Jottings By An Employer's Lawyer

Tuesday, January 13, 2004

No Per Se Rule Against Working At Home As A Reasonable Accommodation, But Unlikely - Including This Case

The ADA can present some touching circumstances, and this is one. A former postal worker who witnessed the murder of several of her fellow postal employees in the so called Edmond Post Office massacre, developed post traumatic stress syndrome and was no longer able to work for the Postal Service. She was subsequently employed as a service coordinator for Avaya working out of a call center in Oklahoma City. At the center, although not in her presence, a co-employee pulled a knife on a fellow worker. After learning of the incident, she continued to work as long as he was suspended but when he was allowed to return to work she called in sick. When the company refused her request to relocate the knife pulling employee and she remained unable to return to work after a year, she was administratively terminated. She sued under the ADA claiming that a reasonable accommodation would have been to allow her to work at home. The 10th Circuit engaged in a detailed survey of cases under the ADA involving a request to work at home, almost all of which have been unsuccessful, and concluded here as well it was not a reasonable accommodation since she could not perform the essential functions of her position from home. Mason v. Avaya Communications, Inc. (10th Cir. 1/13/04).
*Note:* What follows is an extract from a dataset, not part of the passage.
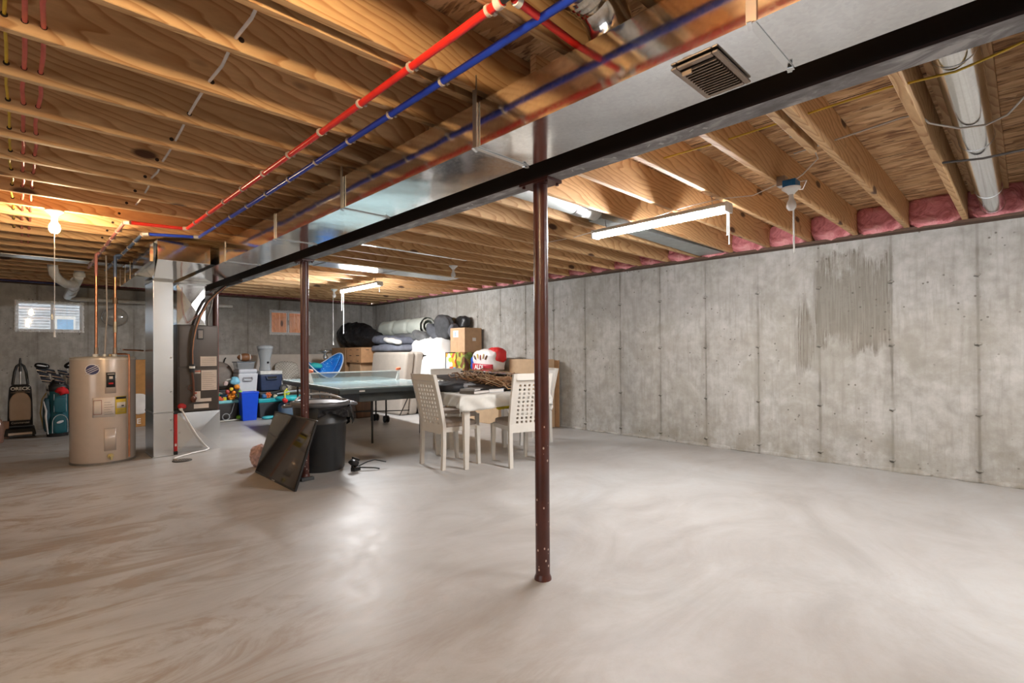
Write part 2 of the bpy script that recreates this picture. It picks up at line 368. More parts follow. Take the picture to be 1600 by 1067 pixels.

Primarily, the court found that she could not be adequately supervised and could not perform the 'teamwork' aspects of the job, such as covering for fellow employees in what she recognized as a sometimes hectic work environment. One thing that I was proud to see the court do was strike a blow for common sense, and for those of us who were somewhat appalled by the rush to add "regular attendance at work" or some other such phrase to job descriptions in the early days of the ADA.

In the money quote the Court held:
Here, the only evidence Mason proffered in support of her argument that she could perform the essential functions of her job from home, other than her own self-serving testimony, was the absence of attendance, supervision, and teamwork from the service coordinator job description. We are not persuaded the absence of those functions from the job description demonstrates those functions were non-essential. As common sense suggests, Avaya probably did not even consider informing its employees that they were actually required to show up at the workplace and work with co-employees under supervision when it drafted the service coordinator job description --- that is a given. Consequently, we find the omission of physical attendance, teamwork, and supervision from the job description entirely unremarkable.

The Court, wisely given the guidance of the Supreme Court, did eschew any per se rule against at home work as a reasonable accommodation, but also made it clear that it would be the rare situation where a plaintiff could demand it.